Le tableau n’est pas tout noir non plus. Vous n’êtes pas les seuls à dénoncer les conditions dans lesquelles sont construites les infrastructures pour le Mondial 2022.

Oui, il y a Amnesty International notamment. Ils ont organisé une vaste campagne et ils vont continuer. Tu sais, je ne suis pas contre le foot. C’est vrai, le foot génère beaucoup d’argent et c’est quelque chose de très énervant pour beaucoup. Mais là, on dépasse réellement les bornes.

Écoutez le titre « Qatar 2022 » de Tryo :

Vous ne vous dites jamais que c’est peine perdue, et en particulier sur sujet-là, que nous serons probablement aussi nombreux à suivre cette Coupe du Monde que les précédentes ?

Non. C’est un peu ce qu’on a voulu dire aussi avec le titre « Watson », ce capitaine qui a créé Sea Sheperd. Aujourd’hui, bien-sûr que les océans ne sont pas totalement propres, mais il représente quelque chose, une idée, une idéologie. Quand il a quitté Greenpeace pour créer Sea Sheperd, il était tout seul. Aujourd’hui, il est toujours tout seul face à des entreprises ou à des institutions à l’influence mondiale. Mais à force de persévérance, il arrive à obtenir des résultats. C’est une question de courage et de constance.

Pourriez-vous faire de la musique sans être autant engagé ?

Oui ! (Sourire) Très franchement ! La musique, ce sont avant tout des sentiments. On pourrait très bien écrire des chansons pour les enfants, sans être forcément dans la politique ou la contestation. On peut très bien chanter des chansons d’amour aussi. Moi, j’ai écrit pour d’autres artistes comme Olivia Ruiz. Je n’étais pas du tout dans l’engagement à ce moment-là. Tryo, ce sont effectivement des morceaux coup-de-poing, mais aussi des morceaux plus légers comme « Serre-moi » ou « Adulescent ». Là, en l’occurrence, on a ressenti le besoin de faire un album politique.

Justement, tu évoques ce titre « Adulescent » qui renvoie d’une certaine manière à votre parcours et à vos ambitions. Comment voyez-vous l’avenir ?

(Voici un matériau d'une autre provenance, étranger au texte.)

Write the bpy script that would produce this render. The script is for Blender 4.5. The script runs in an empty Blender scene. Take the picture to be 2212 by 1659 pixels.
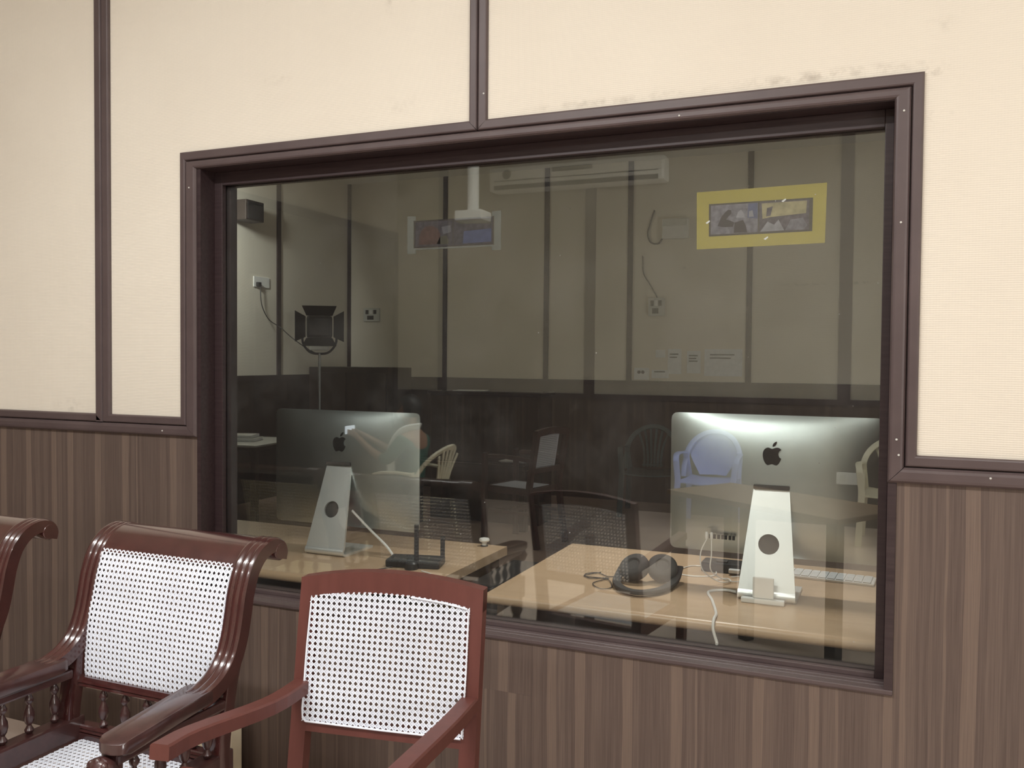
import bpy, bmesh, math, random
from mathutils import Vector, Matrix
random.seed(7)
SC = bpy.context.scene
COL = SC.collection
PI = math.pi
R = math.radians

# ------------------------------------------------------------------ camera, world, lights, exposure
cam_d = bpy.data.cameras.new('camera')
cam = bpy.data.objects.new('camera', cam_d)
COL.objects.link(cam)
right = Vector((0.92016046, 0.39145808, 0.00808107))
up = Vector((-0.01846375, 0.02276622, 0.9995703))
fwd = Vector((-0.39110589, 0.91991428, -0.02817636))
cm = Matrix.Identity(4)
for i in range(3):
    cm[i][0], cm[i][1], cm[i][2] = right[i], up[i], -fwd[i]
cm.translation = Vector((0, -2.5, 1.5))
cam.matrix_world = cm
cam_d.sensor_width = 36.0
cam_d.lens = 36.0 * 1900 / 2212
cam_d.clip_start = 0.02
SC.camera = cam

w = bpy.data.worlds.new('world')
SC.world = w
w.use_nodes = True
w.node_tree.nodes['Background'].inputs[0].default_value = (0.9, 0.85, 0.8, 1)
w.node_tree.nodes['Background'].inputs[1].default_value = 0.02

def area(name, loc, rot, sx, sy, energy, color):
    d = bpy.data.lights.new(name, 'AREA')
    d.shape = 'RECTANGLE'; d.size = sx; d.size_y = sy; d.energy = energy; d.color = color
    o = bpy.data.objects.new(name, d); o.location = loc; o.rotation_euler = rot
    COL.objects.link(o)
    return o
WARM = (1.0, 0.97, 0.93)
COOL = (1.0, 0.995, 0.985)
# (x, y, length, watts) unseen ceiling tubes assumed for the front room
ASSUMED_CEIL_TUBES = [(1.3, -2.4, 56.0), (-1.4, -2.4, 78.0), (-2.95, -2.4, 28.0), (-1.0, -4.45, 34.0)]
for i, (x, y, e) in enumerate(ASSUMED_CEIL_TUBES):
    area('assumed_ceiling_tube_light', (x, y, 3.50), (0, 0, 0), 1.2, 0.10, e, COOL)
area('assumed_wall_tube_light', (2.2, -5.70, 2.55), (R(80), 0, 0), 1.2, 0.08, 12.0, WARM)  # unseen tube assumed on the rear wall from the light
area('assumed_window_light', (3.10, -4.60, 1.72), (R(90), 0, R(90)), 1.10, 0.80, 52.0, (1.0, 0.985, 0.96))  # light of the assumed window, added out of view at the right
pl = area('desk_fill_light', (-0.8, 0.95, 2.72), (0, 0, 0), 0.30, 0.30, 11.5, (1.0, 0.97, 0.92))  # added out of view to brighten the desks
pl.data.spread = R(100)
wash = area('left_wall_fill_light', (-5.35, 2.9, 3.22), Vector((-.85, .62, -.42)).to_track_quat('-Z', 'Y').to_euler(), 0.30, 0.30, 34.0, (0.97, 1.0, 0.95))  # added out of view to brighten the left studio wall
wash.data.spread = R(96)
area('far_wall_fill_light', (1.27, 3.33, 1.12), (R(90), 0, R(48)), 0.55, 0.55, 16.0, (0.97, 1.0, 0.95))  # added out of view as fill on the studio far wall

SC.view_settings.view_transform = 'Standard'
SC.view_settings.look = 'None'
SC.view_settings.gamma = 1.0
SC.view_settings.use_curve_mapping = False
SC.view_settings.exposure = -0.03
try:
    SC.cycles.use_denoising = True
    SC.cycles.max_bounces = 8
    SC.cycles.transparent_max_bounces = 16
    SC.cycles.sample_clamp_indirect = 4.0
    SC.cycles.caustics_reflective = False
    SC.cycles.caustics_refractive = False
except Exception:
    pass

# ------------------------------------------------------------------ materials
def nodes_of(name):
    m = bpy.data.materials.new(name); m.use_nodes = True
    nt = m.node_tree
    return m, nt, nt.nodes['Principled BSDF']

def N(nt, typ, **kw):
    n = nt.nodes.new(typ)
    for k, v in kw.items():
        setattr(n, k, v)
    return n

def mth(nt, op, a, b=None, c=None):
    n = N(nt, 'ShaderNodeMath', operation=op)
    for i, v in enumerate((a, b, c)):
        if v is None: continue
        if isinstance(v, (int, float)): n.inputs[i].default_value = v
        else: nt.links.new(v, n.inputs[i])
    return n.outputs[0]

def mixc(nt, fac, a, b, blend='MIX'):
    n = N(nt, 'ShaderNodeMix', data_type='RGBA', blend_type=blend)
    for s, v in ((n.inputs[0], fac), (n.inputs[6], a), (n.inputs[7], b)):
        if isinstance(v, (int, float)): s.default_value = v
        elif isinstance(v, tuple): s.default_value = (*v, 1) if len(v) == 3 else v
        else: nt.links.new(v, s)
    return n.outputs[2]

def ramp(nt, val, stops):
    n = N(nt, 'ShaderNodeValToRGB')
    el = n.color_ramp.elements
    while len(el) < len(stops): el.new(0.5)
    for e, (p, c) in zip(el, stops):
        e.position = p
        e.color = (*c, 1) if isinstance(c, tuple) else (c, c, c, 1)
    nt.links.new(val, n.inputs[0])
    return n.outputs[0]

def noise(nt, vec, scale, detail=2.0, rough=0.5, dim='3D', w=None):
    n = N(nt, 'ShaderNodeTexNoise', noise_dimensions=dim)
    n.inputs['Scale'].default_value = scale
    n.inputs['Detail'].default_value = detail
    n.inputs['Roughness'].default_value = rough
    if vec is not None: nt.links.new(vec, n.inputs['Vector'])
    if w is not None: nt.links.new(w, n.inputs['W'])
    return n.outputs[0]

def ocoord(nt, scale=None, loc=None):
    t = N(nt, 'ShaderNodeTexCoord').outputs['Object']
    if scale is None and loc is None: return t
    mp = N(nt, 'ShaderNodeMapping')
    if scale: mp.inputs['Scale'].default_value = scale
    if loc: mp.inputs['Location'].default_value = loc
    nt.links.new(t, mp.inputs[0])
    return mp.outputs[0]

def bump(nt, bsdf, h, strength, dist):
    b = N(nt, 'ShaderNodeBump')
    b.inputs['Strength'].default_value = strength
    b.inputs['Distance'].default_value = dist
    nt.links.new(h, b.inputs['Height'])
    nt.links.new(b.outputs[0], bsdf.inputs['Normal'])

def simple(name, col, rough=0.5, metal=0.0, var=0.12, vscale=18.0, spec=0.5, coat=0.0, bmp=0.0):
    m, nt, b = nodes_of(name)
    n = noise(nt, ocoord(nt), vscale, 3.0)
    c2 = tuple(min(1, c * (1 + var)) for c in col); c1 = tuple(c * (1 - var) for c in col)
    nt.links.new(ramp(nt, n, [(0.3, c1), (0.7, c2)]), b.inputs['Base Color'])
    b.inputs['Roughness'].default_value = rough
    b.inputs['Metallic'].default_value = metal
    b.inputs['Specular IOR Level'].default_value = spec
    b.inputs['Coat Weight'].default_value = coat
    if bmp: bump(nt, b, noise(nt, ocoord(nt), vscale * 12, 2.0), bmp, 0.001)
    return m

def wood(name, c1, c2, rough, scale=(60, 6, 6), coat=0.0, bmp=0.08):
    m, nt, b = nodes_of(name)
    v = ocoord(nt, scale)
    n = noise(nt, v, 1.0, 4.0, 0.6)
    nt.links.new(ramp(nt, n, [(0.3, c1), (0.7, c2)]), b.inputs['Base Color'])
    b.inputs['Roughness'].default_value = rough
    b.inputs['Coat Weight'].default_value = coat
    b.inputs['Coat Roughness'].default_value = 0.12
    bump(nt, b, n, bmp, 0.001)
    return m

def fabric_mat():
    m, nt, b = nodes_of('cream_ribbed_fabric')
    co = ocoord(nt)
    s = N(nt, 'ShaderNodeSeparateXYZ'); nt.links.new(co, s.inputs[0])
    x, z = s.outputs[0], s.outputs[2]
    wob = noise(nt, co, 3.0, 2.0)
    zz = mth(nt, 'ADD', mth(nt, 'MULTIPLY', z, 2 * PI / 0.0056), mth(nt, 'MULTIPLY', wob, 5.0))
    rib = mth(nt, 'MULTIPLY_ADD', mth(nt, 'SINE', zz), 0.5, 0.5)
    wv = mth(nt, 'MULTIPLY_ADD', mth(nt, 'SINE', mth(nt, 'MULTIPLY', x, 2 * PI / 0.0072)), 0.5, 0.5)
    h = mth(nt, 'ADD', rib, mth(nt, 'MULTIPLY', wv, 0.35))
    base = ramp(nt, noise(nt, co, 1.3, 4.0, 0.55), [(0.3, (0.735, 0.680, 0.580)), (0.7, (0.785, 0.735, 0.633))])
    base = mixc(nt, mth(nt, 'MULTIPLY', mth(nt, 'SUBTRACT', 1.0, rib), 0.16), base, (0.56, 0.50, 0.41))
    # handling smudges and grime with a shape of their own
    grime = ramp(nt, noise(nt, co, 22.0, 5.0, 0.65), [(0.45, 0.0), (0.68, 1.0)])
    tot = None
    for (cx, cz, rx, rz, k) in ((-0.16, 2.262, 0.34, 0.022, 0.5), (-0.75, 2.258, 0.35, 0.016, 0.38), (0.10, 2.245, 0.05, 0.02, 0.6),
                                (-1.95, 2.46, 0.07, 0.025, 0.3), (0.12, 2.36, 0.05, 0.03, 0.16), (0.11, 2.13, 0.04, 0.02, 0.4),
                                (-1.45, 2.32, 0.10, 0.05, 0.14), (-2.95, 1.30, 0.12, 0.04, 0.3), (-1.5, 2.66, 0.03, 0.06, 0.25)):
        dx = mth(nt, 'DIVIDE', mth(nt, 'SUBTRACT', x, cx), rx)
        dz = mth(nt, 'DIVIDE', mth(nt, 'SUBTRACT', z, cz), rz)
        d = mth(nt, 'SQRT', mth(nt, 'ADD', mth(nt, 'MULTIPLY', dx, dx), mth(nt, 'MULTIPLY', dz, dz)))
        k_ = mth(nt, 'MULTIPLY', mth(nt, 'MAXIMUM', mth(nt, 'SUBTRACT', 1.0, d), 0.0), k)
        tot = k_ if tot is None else mth(nt, 'ADD', tot, k_)
    base = mixc(nt, mth(nt, 'MULTIPLY', tot, grime), base, (0.17, 0.13, 0.10))
    nt.links.new(base, b.inputs['Base Color'])
    b.inputs['Roughness'].default_value = 0.85
    b.inputs['Specular IOR Level'].default_value = 0.2
    b.inputs['Sheen Weight'].default_value = 0.15
    wr = mth(nt, 'MULTIPLY', noise(nt, ocoord(nt, (2, 1, 5)), 2.0, 3.0), 6.0)
    bump(nt, b, mth(nt, 'ADD', h, wr), 0.28, 0.0016)
    return m

def laminate_mat():
    m, nt, b = nodes_of('striped_walnut_laminate')
    co = ocoord(nt)
    oi = N(nt, 'ShaderNodeObjectInfo').outputs['Random']
    s = N(nt, 'ShaderNodeSeparateXYZ'); nt.links.new(co, s.inputs[0])
    x, z = s.outputs[0], s.outputs[2]
    warp = noise(nt, ocoord(nt, (9, 1, 1.6)), 1.0, 2.0)
    xs = mth(nt, 'ADD', mth(nt, 'ADD', x, mth(nt, 'MULTIPLY', warp, 0.022)), mth(nt, 'MULTIPLY', oi, 7.31))
    broad = noise(nt, None, 17.0, 3.0, 0.7, '1D', xs)
    fine = noise(nt, ocoord(nt, (420, 1, 5)), 1.0, 2.0)
    mid = noise(nt, None, 95.0, 3.0, 0.65, '1D', xs)
    c = ramp(nt, broad, [(0.30, (0.074, 0.049, 0.042)), (0.5, (0.096, 0.067, 0.056)), (0.72, (0.120, 0.086, 0.071))])
    c = mixc(nt, 0.55, c, ramp(nt, mid, [(0.3, (0.070, 0.048, 0.041)), (0.7, (0.128, 0.092, 0.077))]))
    st = noise(nt, None, 21.0, 0.0, 0.5, '1D', mth(nt, 'ADD', xs, 3.7))
    line = ramp(nt, st, [(0.625, 0.0), (0.645, 1.0)])
    st2 = noise(nt, None, 26.0, 0.0, 0.5, '1D', mth(nt, 'ADD', xs, 11.3))
    line2 = ramp(nt, st2, [(0.56, 0.0), (0.59, 1.0)])
    c = mixc(nt, mth(nt, 'MULTIPLY', line2, 0.35), c, (0.185, 0.135, 0.108))
    c = mixc(nt, mth(nt, 'MULTIPLY', line, 0.68), c, (0.215, 0.155, 0.120))
    c = mixc(nt, 0.42, c, ramp(nt, fine, [(0.25, (0.06, 0.042, 0.036)), (0.75, (0.175, 0.13, 0.105))]))
    nt.links.new(c, b.inputs['Base Color'])
    b.inputs['Roughness'].default_value = 0.5
    b.inputs['Specular IOR Level'].default_value = 0.4
    bump(nt, b, fine, 0.06, 0.0008)
    return m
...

C’est une question qu’on nous pose beaucoup en ce moment ! (Rire) Je sais qu’il y a peu de groupes qui restent unis au bout de 20 ans. Même les Têtes Raides, ce ne sont plus vraiment les mêmes. Même Téléphone… Ce n’est pas vraiment Téléphone ! (Sourire) On est quatre sur scène, cinq dans la vie. On s’aime, on partage des valeurs. Nous sommes des amis. Et pourtant, nos vies sont extrêmement différentes. Pour nous, ça se passe super bien, donc on vise tout simplement les 30 ans. Nous prenons souvent de longues pauses. Nous avons besoin de prendre du temps entre chaque album. Quand on fait un album, on se met complètement dedans. On se donne totalement. Et puis, on part sur un an et demi à deux ans de tournée. Et après on se sépare totalement. Pas comme Fréro Delavega ! (Sourire) On fait chacun d’autres choses à côté et on écrit des chansons. Et quand l’envie est là, on s’appelle et on voit si c’est le moment ou pas de se retrouver. C’est une chance de pouvoir fonctionner comme ça. Et c’est ce qui fait que ça va encore durer longtemps je pense.